The collaboration already has results from a 3.67g, 1~\mathrm{cm^3} crystal that was operated in the CRESST facility. This yielded and 11.6 gram-day exposure. They have achieved an energy resolution of about 0.4 keV and have set the software energy threshold to 4 keV for now.

The quenching factor has been assessed as a function of tellurium concentration in the crystals (NaI(Tl)). There is a later talk on this subject. Data taking for COSINUS is expected in late 2024, with first physics results in mid-2025.

I attended also talks from SABRE [D’Imperio] and ANAIS [Yanguas]. Both experiments use NaI and both are conducting recoil and modulation analyses. SABRE has confirmed that its goal of 1 count/day/kg/keV (in the E=[1,6]keV region) is achievable. They have a very low {}^{40}\mathrm{K} contamination in their crystals. SABRE North (NGS) has its technical design review slated for summer 2024. SABRE South, which will eventually be located at the Stawell Undeground Physics Lab (SUPL) in Australia, is otherwise ready for installation in about 1-2 years. SABRE expected 3-5 years of data will be required to assess the DAMA/LIBRA claims.

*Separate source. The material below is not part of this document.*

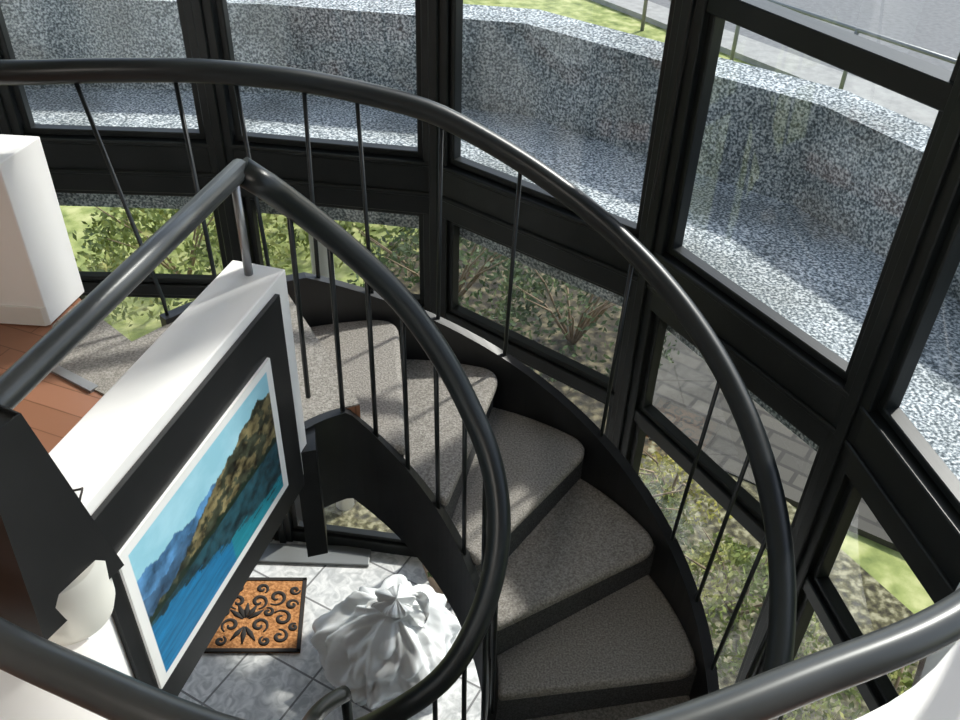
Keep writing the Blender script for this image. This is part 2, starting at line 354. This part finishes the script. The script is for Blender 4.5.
def leaves(name,gen,n):
    V=[];F=[]
    for i in range(n):
        x,y,z=gen(i); a=random.uniform(0,6.28);s=random.uniform(.022,.05);k=len(V)
        for kk,(u,v) in enumerate([(-1,0),(0,.5),(1,0),(0,-.5)]):
            V.append((x+s*(u*math.cos(a)-v*math.sin(a)),y+s*(u*math.sin(a)+v*math.cos(a)),z+(.012 if kk%2 else 0)))
        F.append([k,k+1,k+2,k+3])
    mk(name,V,F,leafmat)
leaves('fallen_leaves',lambda i:(1.60+random.gauss(0,.05),3.36+random.gauss(0,.04),2.462),7)
leaves('fallen_leaves',lambda i:(random.uniform(2.0,5.5),random.uniform(4.6,8),-.075),90)
# ------------------------------------------------------------ door mat
dm=empty('doormat')
def mp2(u,v):
    o=Vector((-1.56,2.83)); ex=Vector((1,.04)).normalized(); ey=Vector((-.10,1)).normalized(); q=o+ex*u+ey*v; return q
mw,mh=.64,.50
prism('coir_pad',[tuple(mp2(u,v)) for u,v in [(0,0),(mw,0),(mw,mh),(0,mh)]],0,.014,M['coir'],dm,.003)
for k,(u0,v0,u1,v1) in enumerate([(0,0,mw,.022),(0,mh-.022,mw,mh),(0,0,.022,mh),(mw-.022,0,mw,mh)]):
    prism('border_%d'%k,[tuple(mp2(u,v)) for u,v in [(u0,v0),(u1,v0),(u1,v1),(u0,v1)]],.001,.019,M['rubber'],dm,.002)
def scroll(u,v,s,flip,rot,turns=1.2):
    pts=[]
    for i in range(26):
        t=i/25; an=rot+flip*t*turns*2*math.pi; rr=s*(1-t*.8)
        q=mp2(u+rr*math.cos(an),v+rr*math.sin(an)); pts.append((q.x,q.y,.015))
    return tube('scroll',pts,[.005+.007*math.sin(math.pi*i/25) for i in range(26)],M['rubber'],dm,6,.5)
c=mw/2
for sx in (-1,1):
    for (du,v,s,f,r0) in [(.06,.33,.05,1,-1.5),(.16,.36,.055,1,-2.2),(.20,.22,.055,-1,2.5),(.08,.17,.05,1,-1.0),(.20,.10,.045,-1,1.8),(.07,.42,.035,1,-1.0),(.25,.31,.035,1,0),(.26,.41,.03,-1,0),(.27,.16,.025,1,1),(.12,.07,.03,1,2),(.12,.26,.03,-1,2)]:
        scroll(c+sx*du,v,s,sx*f,(r0 if sx>0 else math.pi-r0))
for k in range(5):
    an=math.pi/2+(k-2)*.45; q=[mp2(c+math.cos(an)*t,.2+math.sin(an)*t) for t in (.02,.07,.12)]
    tube('petal_%d'%k,[(p.x,p.y,.016) for p in q],[.004,.016,.004],M['rubber'],dm,6,.4)
for k in range(3):
    an=-math.pi/2+(k-1)*.6; q=[mp2(c+math.cos(an)*t,.17+math.sin(an)*t) for t in (.01,.06,.12)]
    tube('petal_low_%d'%k,[(p.x,p.y,.016) for p in q],[.004,.016,.004],M['rubber'],dm,6,.4)
prism('trim_2',[(-1.9,3.46),(-.62,3.46),(-.62,3.60),(-1.9,3.60)],0,.02,M['dullsteel'],None,.004)
# ------------------------------------------------------------ plastic bag : sheet gathered to a closed knot, creased
rs=np.random.RandomState(8)
def tri(x): return abs((x%1.0)-.5)*2
fine=[(Vector(rs.normal(size=3)).normalized(),rs.uniform(1.3,3.8),rs.uniform(0,1)) for _ in range(10)]
V=[];F=[];NU,NV=160,80
for j in range(NV+1):
    t=j/NV
    for i in range(NU):
        an=2*math.pi*i/NU
        if t<.86:
            s=t/.86; body=math.sin((.18+.82*s)*math.pi*.97)**.6
            R0=.325*body+.01; z=.43*s**1.05
        else:
            s=(t-.86)/.14; R0=.05+.05*math.sin(s*2.2); R0=R0 if s<.9 else R0*(1-s)*10+.001
            z=.43+.09*s
        p3=Vector((math.cos(an),math.sin(an),t*1.6-.8))
        q=p3+Vector((noise.noise(p3*1.4),noise.noise(p3*1.4+Vector((9,0,0))),noise.noise(p3*1.4+Vector((0,9,0)))))*.6
        cf=sum((tri(q.dot(n_)*f+o)-.5)/f for n_,f,o in fine)/len(fine)
        ple=(tri(an/(2*math.pi)*7+1.3*noise.noise(p3*1.2)+.35*math.sin(t*6))-.5)*(.06+.20*max(0,t-.3))
        big=.26*noise.noise(p3*.9+Vector((3,8,1)))
        r=R0*(1+2.1*cf+ple+big)
        zz=z*(1+.25*noise.noise(Vector((math.cos(an),math.sin(an),0))*1.2+Vector((2,2,2)))*(1-t*.7))+.22*cf*(t>.05)*(1-.6*t)
        lean=Vector((.06,.03,0))*t
        V.append(Vector((math.cos(an)*r*1.02,math.sin(an)*r*.92,max(zz,.002)))+lean)
for j in range(NV):
    for i in range(NU):
        i2=(i+1)%NU; F.append([j*NU+i,j*NU+i2,(j+1)*NU+i2,(j+1)*NU+i])
F.append([NV*NU+i for i in range(NU)])
be=empty('plastic_bag'); bag=mk('sack',V,F,M['bag'],be,True); be.location=(-.44,2.81,0)
for sx in (-1,1):      # floppy handle loops at the knot
    V=[];F=[]
    for i in range(29):
        t=i/28; an=math.pi*t; w=.055+.03*math.sin(t*9)
        base=Vector((.06+sx*.02+sx*.13*math.sin(an),.03+.07*math.cos(an),.44+.05*math.sin(an*2)+.02*sx-.05*math.sin(an)))
        for s in (-1,-.33,.33,1): V.append(base+Vector((w*s*.5,.015*math.sin(t*20)*s,.02*math.sin(t*17+s*4)+w*s*.3)))
    for i in range(28):
        for s in (0,1,2): F.append([4*i+s,4*i+s+1,4*i+5+s,4*i+4+s])
    mk('handle',V,F,M['bag'],be,True)
def lathe(name,prof,loc,material,parent=None,seg=28,rotm=None):
    V=[];F=[]
    for r,z in prof:
        for k in range(seg):
            a=2*math.pi*k/seg; q=Vector((r*math.cos(a),r*math.sin(a),z))
            if rotm: q=rotm@q
            V.append(q+Vector(loc))
    for j in range(len(prof)-1):
        for k in range(seg):
            k2=(k+1)%seg; F.append([j*seg+k,j*seg+k2,(j+1)*seg+k2,(j+1)*seg+k])
    ob=mk(name,V,F,material,parent,True); md=ob.modifiers.new('e','EDGE_SPLIT'); md.split_angle=rad(40); return ob
pe=empty('potted_plant'); lathe('pot',[(.001,0),(.10,0),(.14,.17),(.16,.26),(.145,.27),(.13,.25),(.001,.24)],(-.13,3.32,0),M['terra'],pe)
leafcloud('foliage',(-.13,3.32,.24),(.15,.15,.16),220,.03,M['leafB'],pe)
# ------------------------------------------------------------ poster
nx,ny=260,180; V=[];F=[];C=[]
P0=Vector((-.692,1.10)); P1=Vector((-.533,1.725)); L=(P1-P0).length; d=(P1-P0).normalized(); nrm=Vector((d.y,-d.x))
zb,zt=2.50,2.94
def fb(x,y,s): return noise.fractal(Vector((x*s,y*s,.3)),.8,2.1,6)
def pic(u,v):
    if u<.04 or u>.96 or v<.055 or v>.945: return (.84,.84,.82)
    u=(u-.04)/.92; v=(v-.055)/.89
    shore=.44-.02*u
    m1=.80+.07*fb(u,0,4)-.12*u
    m2=.62+.05*fb(u+3,0,9)
    hill=shore+.035+max(0,(u-.12))**.85*.55+.05*fb(u+9,0,10)
    if u>.9: hill-= (u-.9)*1.0
    if v<shore:
        k=(shore-v)/shore; w=fb(u*1.0,v*8,6)
        dep=(hill-shore)/ (shore)*.75*(1+.3*w)
        if k<dep: c=np.array([.015,.06,.08])*(1+.9*fb(u,v,16))
        elif u>.55: c=np.array([.015,.24,.32])*(1+.35*w)
        else: c=np.array([.01,.17,.37])*(1+.4*w)
        return tuple(np.clip(c,0,1))
    if v<shore+.045+.03*fb(u,2,30): return (.01,.025,.015)
    if v<hill:
        w=fb(u,v,16); w2=fb(u+5,v,8)
        c=np.array([.15,.125,.06])*(1+1.3*w) if w2>.18 else np.array([.04,.046,.028])*(1+1.2*w)
        return tuple(np.clip(c,0,1))
    if v<m2: w=fb(u,v,12); return tuple(np.clip(np.array([.05,.12,.22])*(1+.8*w),0,1))
    if v<m1: w=fb(u*1.5,v,9); return tuple(np.clip(np.array([.08,.22,.42])*(1+.8*w),0,1))
    c=np.array([.30,.60,.72])+.15*max(0,fb(u,v,3)); return tuple(np.clip(c,0,1))
for j in range(ny+1):
    for i in range(nx+1):
        u=i/nx;v=j/ny; q=P0+d*(u*L)+nrm*.022; V.append((q.x,q.y,zb+(zt-zb)*v)); C.append((*pic(u,v),1))
for j in range(ny):
    for i in range(nx): k=j*(nx+1)+i; F.append([k,k+1,k+nx+2,k+nx+1])
pm=mat('lake_print',rough=.35); at=nd(pm,'ShaderNodeAttribute'); at.attribute_name='Col'; lk(pm,at.outputs['Color'],pm.node_tree.nodes['Principled BSDF'].inputs['Base Color'])
po=empty('landscape_poster')
me=bpy.data.meshes.new('print'); me.from_pydata(V,[],F); me.update(); ca=me.color_attributes.new('Col','FLOAT_COLOR','POINT')
for i,cc in enumerate(C): ca.data[i].color=cc
me.materials.append(pm); ob=bpy.data.objects.new('print',me); COL.objects.link(ob); ob.parent=po
beam('backing',P0,P1,zb,zt,.007,M['white'],po,off=-.0178)
# ------------------------------------------------------------ lamp on half wall
la=empty('table_lamp')
lb=(-.655,.87,TOPZ)
lathe('drum_base',[(.001,0),(.064,0),(.070,.02),(.072,.10),(.062,.115),(.001,.115)],(lb[0]+.022,lb[1]-.005,lb[2]),M['cream'],la,40)
rm=Matrix.Rotation(rad(20),3,'Z')
lathe('shade',[(.112,.065),(.05,.40),(.046,.40),(.106,.065)],lb,M['black'],la,4,rm)
lathe('shade_top',[(.001,.385),(.046,.385),(.046,.392),(.001,.392)],lb,M['black'],la,4,rm)
tube('cable',cr([(-.66,.97,3.12),(-.665,1.03,3.16),(-.69,1.09,3.13),(-.72,1.12,3.095),(-.80,1.10,3.094)],5),.0022,M['rubber'],la,6)
# ------------------------------------------------------------ light
el=rad(43); az=rad(45)
sd=Vector((math.cos(el)*math.cos(az),math.cos(el)*math.sin(az),math.sin(el)))
sun=bpy.data.lights.new('sun','SUN'); sun.energy=5.2; sun.angle=rad(2.5); sun.color=(1,.96,.90)
so=bpy.data.objects.new('sun',sun); COL.objects.link(so); so.rotation_euler=sd.to_track_quat('Z','Y').to_euler(); so.location=(5,5,9)
w=bpy.data.worlds.new('world'); S.world=w; w.use_nodes=True; nt=w.node_tree
sk=nt.nodes.new('ShaderNodeTexSky'); sk.sky_type='NISHITA'; sk.sun_disc=False; sk.sun_elevation=el; sk.sun_rotation=rad(45)
hs=nt.nodes.new('ShaderNodeHueSaturation'); hs.inputs['Saturation'].default_value=.6
nt.links.new(sk.outputs[0],hs.inputs['Color']); nt.links.new(hs.outputs[0],nt.nodes['Background'].inputs[0]); nt.nodes['Background'].inputs[1].default_value=.32
cl=empty('fill_light'); lathe('fill_bowl',[(.001,-.09),(.12,-.07),(.18,0),(.001,0)],(-1.2,-1.0,CE),M['cream'],cl)  # fixture added out of view to carry the interior fill
al=bpy.data.lights.new('lamp','AREA'); al.shape='DISK'; al.size=.5; al.energy=35; al.color=(1,.93,.85)  # warm fill added behind the camera to brighten the interior
ao=bpy.data.objects.new('lamp',al); COL.objects.link(ao); ao.location=(-1.2,-1.0,CE-.12); ao.parent=cl
# ------------------------------------------------------------ camera
th=rad(38); ro=.035
R=Vector((1,0,0)); U=Vector((0,math.sin(th),math.cos(th))); Fw=Vector((0,math.cos(th),-math.sin(th)))
Ri=(R+U*ro).normalized(); Ui=(U-R*ro).normalized()
cam=bpy.data.cameras.new('camera'); cam.lens=33.75; cam.sensor_width=36; cam.clip_start=.02
co=bpy.data.objects.new('camera',cam); COL.objects.link(co)
mm=Matrix((Ri,Ui,-Fw)).transposed().to_4x4(); mm.translation=Vector((0,0,4.3)); co.matrix_world=mm
S.camera=co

The ANAIS talk focused on neutron calibrations. A talk on Thursday would cover the analysis of 112kg of NaI data. The calibrations are an effort to determine experimentall the quenching factor for these crystals. DAMA/LIBRA has assumed their quenching factor, but there is disagreement between what they have assumed and what has been measured in other crystals. TUNL provides monochromatic neutrons for this purpose for ANAIS. There is also a Cf-252 source, but Monte Carlo is needed to unfold the results. With monochromatic neutrons, they find a 21% QF. It appears constant. Lots of details work and tests are in the slides.

I then presented my poster on behalf of the HALO Collaboration. I was pretty burned out after that, and so I skipped note taking for the last parallel sessions and just tried to enjoy the talks without thinking too much.